--- Information shown ---
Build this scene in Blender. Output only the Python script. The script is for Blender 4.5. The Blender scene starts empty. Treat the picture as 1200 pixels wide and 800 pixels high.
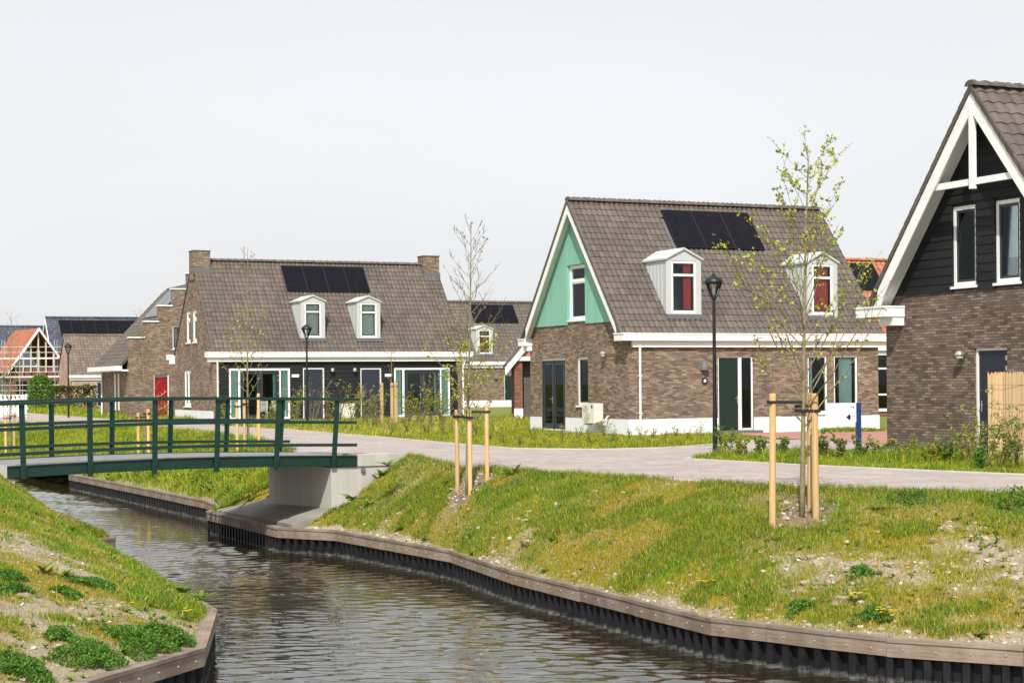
import bpy, bmesh, math, random
import numpy as np
from mathutils import Vector, Matrix
from mathutils.geometry import tessellate_polygon
from mathutils.bvhtree import BVHTree

R = math.radians
random.seed(7)
rng = np.random.default_rng(11)
sc = bpy.context.scene
col = sc.collection

# ------------------------------------------------------------------ camera
F_PX, ROLL, EYE = 2100.0, 0.0087, 1.7
cam_d = bpy.data.cameras.new('camera')
cam_d.sensor_width = 36.0
cam_d.lens = F_PX / 1200 * 36.0
cam_d.shift_y = 50.0 / 1200
cam_d.clip_start, cam_d.clip_end = 0.5, 5000
cam = bpy.data.objects.new('camera', cam_d)
col.objects.link(cam)
ex = Vector((1, 0, -ROLL)).normalized(); ey = Vector((ROLL, 0, 1)).normalized(); ez = Vector((0, -1, 0))
m = Matrix((ex, ey, ez)).transposed().to_4x4()
m.translation = (0, 0, EYE)
cam.matrix_world = m
sc.camera = cam

# ------------------------------------------------------------------ world and sun
ALPHA = R(24.3)                                  # direction of every street-side house front
U = Vector((math.cos(ALPHA), math.sin(ALPHA), 0)); V = Vector((-math.sin(ALPHA), math.cos(ALPHA), 0))
SUN = (-0.34 * U - 0.57 * V + Vector((0, 0, 0.75))).normalized()
world = bpy.data.worlds.new('World'); sc.world = world; world.use_nodes = True
nt = world.node_tree; nt.nodes.clear()
out = nt.nodes.new('ShaderNodeOutputWorld')
sky = nt.nodes.new('ShaderNodeTexSky'); sky.sky_type = 'NISHITA'; sky.sun_disc = False
sky.sun_elevation = math.asin(SUN.z); sky.sun_rotation = math.atan2(SUN.x, SUN.y)
sky.air_density = 1.0; sky.dust_density = 2.0; sky.ozone_density = 1.0
hs = nt.nodes.new('ShaderNodeHueSaturation'); hs.inputs['Saturation'].default_value = 0.18
b1 = nt.nodes.new('ShaderNodeBackground'); b1.inputs['Strength'].default_value = 0.05
b2 = nt.nodes.new('ShaderNodeBackground')        # thin even cloud veil over the whole sky
b2.inputs['Color'].default_value = (0.81, 0.82, 0.85, 1); b2.inputs['Strength'].default_value = 0.62
# soft broad mottling of the veil, the same all round
tc = nt.nodes.new('ShaderNodeTexCoord'); nz = nt.nodes.new('ShaderNodeTexNoise')
nz.inputs['Scale'].default_value = 3.0; nz.inputs['Detail'].default_value = 4
mr = nt.nodes.new('ShaderNodeMapRange')
mr.inputs['To Min'].default_value = 0.575; mr.inputs['To Max'].default_value = 0.70
mpw = nt.nodes.new('ShaderNodeMapping'); mpw.inputs['Scale'].default_value = (1, 1, 3.2); nt.links.new(tc.outputs['Generated'], mpw.inputs['Vector']); nt.links.new(mpw.outputs[0], nz.inputs['Vector']); nt.links.new(nz.outputs['Fac'], mr.inputs['Value'])
nt.links.new(mr.outputs['Result'], b2.inputs['Strength'])
ad = nt.nodes.new('ShaderNodeAddShader')
nt.links.new(sky.outputs['Color'], hs.inputs['Color']); nt.links.new(hs.outputs['Color'], b1.inputs['Color'])
nt.links.new(b1.outputs[0], ad.inputs[0]); nt.links.new(b2.outputs[0], ad.inputs[1])
nt.links.new(ad.outputs[0], out.inputs['Surface'])

sun_d = bpy.data.lights.new('sun', 'SUN'); sun_d.energy = 4.8; sun_d.angle = R(0.6); sun_d.color = (1.0, 0.965, 0.91)
sun = bpy.data.objects.new('sun', sun_d); col.objects.link(sun)
sun.rotation_euler = (-SUN).to_track_quat('-Z', 'Y').to_euler()

sc.view_settings.view_transform = 'Standard'; sc.view_settings.look = 'None'
sc.view_settings.exposure = 0.18; sc.view_settings.gamma = 1.0
sc.cycles.max_bounces = 6; sc.cycles.transparent_max_bounces = 12
sc.cycles.use_denoising = True

# ------------------------------------------------------------------ materials
def new_mat(name):
    mt = bpy.data.materials.new(name); mt.use_nodes = True
    n = mt.node_tree; n.nodes.clear()
    o = n.nodes.new('ShaderNodeOutputMaterial'); p = n.nodes.new('ShaderNodeBsdfPrincipled')
    n.links.new(p.outputs[0], o.inputs[0])
    return mt, n, p, o

def ramp(n, stops, inp, interp='LINEAR'):
    r = n.nodes.new('ShaderNodeValToRGB'); r.color_ramp.interpolation = interp
    e = r.color_ramp.elements
    while len(e) < len(stops): e.new(0.5)
    for q, (pos, c) in zip(e, stops):
        q.position = pos; q.color = (*c, 1) if len(c) == 3 else c
    n.links.new(inp, r.inputs[0])
    return r.outputs[0]

def noise(n, scale, detail=5, rough=0.6, coord='Object', vec=None):
    t = n.nodes.new('ShaderNodeTexNoise'); t.inputs['Scale'].default_value = scale
    t.inputs['Detail'].default_value = detail; t.inputs['Roughness'].default_value = rough
    if vec is None:
        c = n.nodes.new('ShaderNodeTexCoord'); vec = c.outputs[coord]
    n.links.new(vec, t.inputs['Vector'])
    return t.outputs['Fac']

def mixc(n, a, b, fac, mode='MIX'):
    x = n.nodes.new('ShaderNodeMix'); x.data_type = 'RGBA'; x.blend_type = mode
    for s, val in ((6, a), (7, b)):
        if isinstance(val, tuple): x.inputs[s].default_value = (*val, 1) if len(val) == 3 else val
        else: n.links.new(val, x.inputs[s])
    if isinstance(fac, (int, float)): x.inputs[0].default_value = fac
    else: n.links.new(fac, x.inputs[0])
    return x.outputs[2]

def bump(n, p, h, strength=0.3, dist=0.01):
    b = n.nodes.new('ShaderNodeBump'); b.inputs['Strength'].default_value = strength
    b.inputs['Distance'].default_value = dist
    n.links.new(h, b.inputs['Height']); n.links.new(b.outputs[0], p.inputs['Normal'])

def plain(name, c, rough=0.55, var=0.12, scale=6.0, bmp=0.15, metal=0.0, spec=0.5, streak=False):
    mt, n, p, o = new_mat(name)
    vec = None
    if streak:
        cc = n.nodes.new('ShaderNodeTexCoord'); mp = n.nodes.new('ShaderNodeMapping')
        mp.inputs['Scale'].default_value = (1, 1, 0.08); n.links.new(cc.outputs['Object'], mp.inputs['Vector']); vec = mp.outputs[0]
    f = noise(n, scale, vec=vec)
    lo = tuple(x * (1 - var) for x in c); hi = tuple(min(1, x * (1 + var)) for x in c)
    cl = ramp(n, [(0.3, lo), (0.7, hi)], f)
    n.links.new(cl, p.inputs['Base Color'])
    p.inputs['Roughness'].default_value = rough; p.inputs['Metallic'].default_value = metal
    p.inputs['Specular IOR Level'].default_value = spec
    if bmp: bump(n, p, noise(n, scale * 6), bmp, 0.01)
    return mt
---
**Exercise**
Return only the lines running from the top of the data to the line that holds "col = sc.collection". Include both of those lines, but skip the pictures.

**Response for this exercise**
Build this scene in Blender. Output only the Python script. The script is for Blender 4.5. The Blender scene starts empty. Treat the picture as 1200 pixels wide and 800 pixels high.
import bpy, bmesh, math, random
import numpy as np
from mathutils import Vector, Matrix
from mathutils.geometry import tessellate_polygon
from mathutils.bvhtree import BVHTree

R = math.radians
random.seed(7)
rng = np.random.default_rng(11)
sc = bpy.context.scene
col = sc.collection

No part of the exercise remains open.